En el momento de entrar en el ascensor me dijo, sonriente:
-¡Sí que te han salido bien tus hijos! Todos con sus títulos y el futuro prácticamente resuelto -lo decía a modo de halago, como si me obligara a sentirme orgulloso de lo bien que yo los había moldeado.
Ni me pregunté cómo sabía él la situación de mis hijos; aquí se sabe todo. Tampoco me cuestioné sus dotes adivinatorias acerca de lo que espera a mis vástagos en el tiempo por venir. Simplemente, me sentí triste, muy triste.
Mis hijos (marzo 2006). Foto de estudio
Es muy posible que, a primera vista, la mayor parte de la gente coincida con la apreciación de mi vecino. Pero yo no comparto ese punto de vista. Evidentemente, me alegro de que mis hijos estén triunfando, si es que podemos definirlo así, pero no tengo nada claro que eso se deba a mi influencia o a la de su madre. De acuerdo, tanto ella como yo queríamos para ellos algo como lo que ya han hecho y nuestro comportamiento y nuestra actitud han estado enfocados a ese objetivo. Pero ni teníamos un plan definido, ni fuimos revisando etapas en el proceso de educación. Salieron como salieron y punto.

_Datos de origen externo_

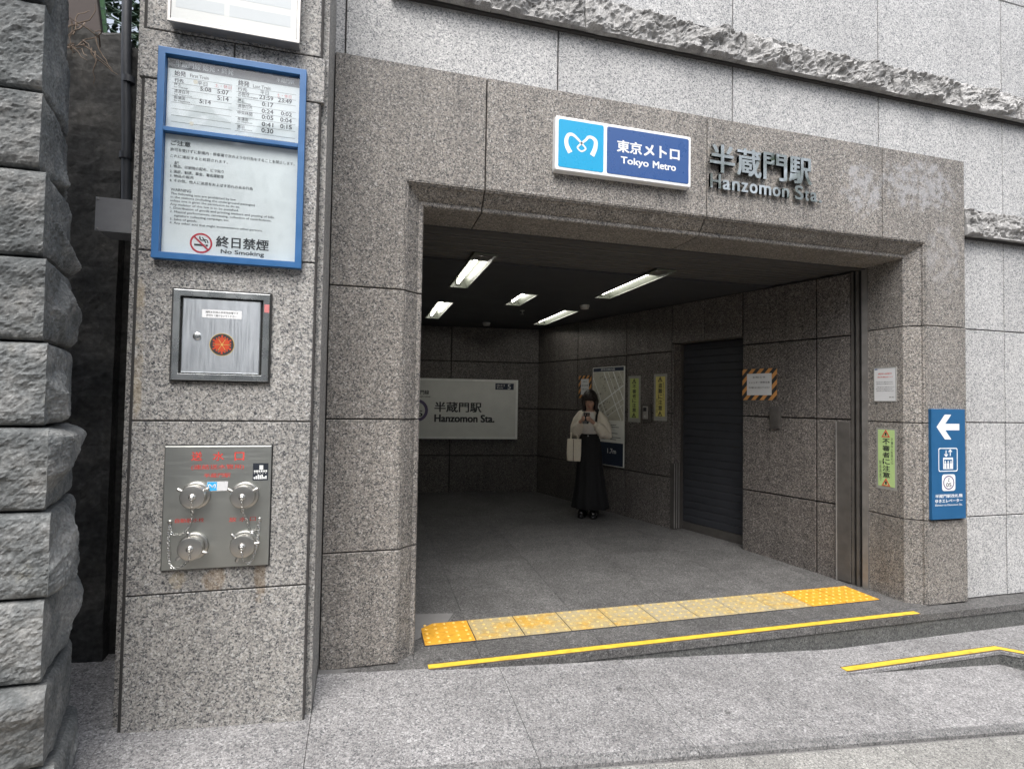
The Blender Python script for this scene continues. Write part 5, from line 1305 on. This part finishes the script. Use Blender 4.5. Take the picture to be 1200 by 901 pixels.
for s in (-1, 1):
    d0 = (EL[s]-SH(s)); d1 = WR[s]-EL[s]
    B.tube([SH(s)+Vector((-s*.03, 0, .0)), SH(s)+d0*.3, SH(s)+d0*.7+Vector((s*.01, .0, 0)), EL[s]+Vector((s*.008, .004, -.012)), EL[s]+d1*.3+Vector((0, 0, -.012)), EL[s]+d1*.6, EL[s]+d1*.80, EL[s]+d1*.86, EL[s]+d1*.96], [.057, .067, .075, .074, .071, .062, .047, .033, .033], 18, rounded=True)
remesh(B, .0065, 'cardigan', 'cream_knit', pe, 3)
child(MB().tube([(.095, -.128, 1.05), (.105, -.148, 1.14), (.108, -.128, 1.225), (.100, -.02, 1.287), (.098, .09, 1.22)], .013, 8), 'shoulder_strap', 'black_cloth')
child(MB().lathe((0, -.097, .975), (0, -1, 0), [(0, .010), (.003, .009), (.004, .004)], 14), 'skirt_button', 'chrome')
for s in (-1, 1):
    B = MB(); B.tube([(s*.066, .025, .19), (s*.066, .020, .10), (s*.067, .012, .06), (s*.070, -.06, .055), (s*.072, -.115, .050)], [.050, .048, .052, .050, .040], 16, rounded=True)
    B.tube([(s*.066, .045, .016), (s*.069, -.04, .016), (s*.072, -.118, .016)], [.038, .042, .040], 16, rounded=True)
    b_ = remesh(B, .006, 'boot', 'leather', pe, 2)
    for p in b_.data.vertices:
        if p.co.z < 0.0: p.co.z = 0.0
ph = MB().prism(rrect(-.036, .036, -.072, .072, .008), Fr((0, 0, 0), (1, 0, 0)), -.004, .004, .0015)
ro = Matrix.Rotation(R(-32), 3, 'X'); rz = Matrix.Rotation(R(-36), 3, 'Z')
pw = Vector((2.60, 6.0, ez(2.6, 6.0)))
phb = MB().add([pw + rz @ (PH*.975 + ro @ p) for p in ph.v], ph.f)
t = phb.build('phone', 'phone', None, smooth=True, label='dark smartphone held in both hands of the person', cat='phone')
# tote bag on the forearm
tb = thing('tote_bag', tuple(pw + rz @ Vector((-.17, -.06, .70))), 'cream tote bag hanging from the forearm of the person', 'bag')
def TB(x, y, z): return pw + rz @ (Vector((x, y, z))*.975)
v = []; f = []; k = 32
for (z, rx, ry) in ((.665, .078, .030), (.672, .086, .040), (.76, .090, .048), (.88, .088, .040), (.930, .086, .026), (.932, .082, .022)):
    for i in range(k):
        q = 2*math.pi*i/k; c, s_ = math.cos(q), math.sin(q); e = .45
        v.append(TB(-.172+rx*abs(c)**e*(1 if c > 0 else -1), -.075+ry*abs(s_)**e*(1 if s_ > 0 else -1)+.004*math.sin(z*40+i), z))
for j in range(5):
    for i in range(k):
        p = (i+1) % k; f.append((j*k+i, j*k+p, (j+1)*k+p, (j+1)*k+i))
f += [tuple(reversed(range(k))), tuple(5*k+i for i in range(k))]
MB().add(v, f).build('bag_body', 'canvas', tb, smooth=True)
MB().add([TB(x, y, z) for z in (.668, .928) for x, y in ((-.175, -.128), (-.168, -.128), (-.168, -.118), (-.175, -.118))], [(0, 1, 5, 4), (1, 2, 6, 5), (2, 3, 7, 6), (3, 0, 4, 7), (4, 5, 6, 7)]).build('bag_fold', 'twig', tb)
for yy in (-.100, -.052):
    MB().tube([TB(-.215, yy, .92), TB(-.213, yy*.9, 1.0), TB(-.172, -.052, 1.062), TB(-.135, yy*.9, 1.0), TB(-.130, yy, .92)], .006, 8).build('bag_handle', 'canvas', tb, smooth=True)

# ---------------------------------------------------------------- unseen building and trees added behind the camera to mirror in steel, darken inside
ob = thing('added_opposite_building', (4, -16, -.75), 'unseen office building added across the street, darkens the entrance and mirrors in the steel', 'building')
MB().box(-34, 40, -27, -16.0, -.75, 11.2).build('facade', 'opp_wall', ob)
FO = Fr((0, -16.0, 0), (-1, 0, 0))
for fl in range(3):
    for k in range(24):
        a = -38+3*k
        if abs(-a) > 60: continue
        wn_ = MB().prism(rect(a, a+1.9, 1.0+3.4*fl, 2.8+3.4*fl), FO, .02, .05).build('window', 'opp_glass', ob)
def street_tree(x, y, z0, hgt, rad, seed, label):
    rnd = random.Random(seed); t = thing('street_tree', (x, y, z0), label, 'tree', 'street trees across from the entrance')
    B = MB(); B.tube([(x, y, z0), (x+.04, y, z0+hgt*.3), (x-.03, y+.05, z0+hgt*.6), (x, y, z0+hgt*.85)], [.15, .12, .09, .03], 12)
    for k in range(7):
        q = rnd.uniform(0, 6.28); zz = z0+hgt*rnd.uniform(.35, .6); B.tube([(x, y, zz), (x+math.cos(q)*rad*.4, y+math.sin(q)*rad*.4, zz+.6), (x+math.cos(q)*rad*.75, y+math.sin(q)*rad*.75, zz+1.3)], [.06, .04, .015], 8)
    B.build('trunk', 'bark', t, smooth=True)
    B = MB(); cs = []
    for _ in range(46):
        q = rnd.uniform(0, 6.28); r_ = rad*math.sqrt(rnd.random())*.95; h_ = rnd.uniform(-1, 1); cs.append(Vector((x+r_*math.cos(q)*math.sqrt(1-h_*h_*.8), y+r_*math.sin(q)*math.sqrt(1-h_*h_*.8), z0+hgt*.68+h_*hgt*.30)))
    for _ in range(5200):
        c = rnd.choice(cs); p = c+Vector((rnd.gauss(0, .26), rnd.gauss(0, .26), rnd.gauss(0, .22)))
        d = Vector((rnd.uniform(-1, 1), rnd.uniform(-1, 1), rnd.uniform(-.7, .4))).normalized(); q = d.orthogonal().normalized(); s_ = rnd.uniform(.07, .14)
        B.add([p, p+d*s_*.5+q*s_*.33, p+d*s_, p+d*s_*.5-q*s_*.33], [(0, 1, 2, 3)])
    B.build('crown', 'tree_leaf', t, kind='stuff')
street_tree(7.6, -4.6, -.75, 8.2, 2.3, 21, 'unseen street tree far right across the pavement, added to mirror in the steel letters')
street_tree(1.6, -5.4, -.75, 7.6, 2.1, 22, 'unseen street tree straight across from the entrance, added to mirror in the steel covers')
street_tree(-4.6, -5.0, -.75, 8.0, 2.4, 23, 'unseen street tree far left across the pavement, added to mirror in the cabinet frame')

# ---------------------------------------------------------------- tidy
bpy.data.objects.remove(_to); bpy.data.curves.remove(_tc)
for o in bpy.data.objects:
    if '_o' in o: del o['_o']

También queríamos, mi mujer y yo, que fueran ordenados y más responsables con sus deberes en la casa; y eso no lo logramos bajo ningún concepto.
Es decir, alguna influencia sí tuvimos, pero ¿cuánta? Ni la más remota idea. Puestos a eso, me alegro mucho más de que sean las excelentes personas que son que de todos sus logros académicos. Y tampoco sé en qué medida atribuirme el mérito en ese aspecto.
Sospecho que en muy poca. Y eso me lleva de vuelta a M., mi vecino. Tiene una hija que es más o menos de la edad de ASL. Por lo que yo sé, no se dedica a nada, ni trabaja en nada. Sólo luce tipo y conjuntos de lo más fashion y da la impresión de pretender seguir así toda la vida. En las palabras de M. había, creí detectarla, una comparación implícita entre lo que yo había logrado con mis hijos y lo que él había conseguido con la suya, comparación en la que él salía perdiendo. "¿En qué me equivoqué?", podía estar pensando perfectamente.
Eso fue lo que me puso triste. Como acabo de decir, no creo haber tenido mucha influencia en lo que hicieron mis hijos. Por tanto, supongo que tampoco tiene demasiada lo que M. hizo en el estilo de vida de su hija. No tiene por qué culpabilizarse. No tiene por qué arrastrarse por su teórico fracaso. Seguro que lo intentó lo mejor que supo, pero las cosas no salieron como él esperaba. Por eso le dije:
-Los padres no tenemos tanta influencia como algunos piensan.
No sé si mi frase le ayudó. Pero su gesto derrotado pesó en mí, en ese momento, más, mucho más, que todas las alegrías que me he llevado gracias a mis hijos.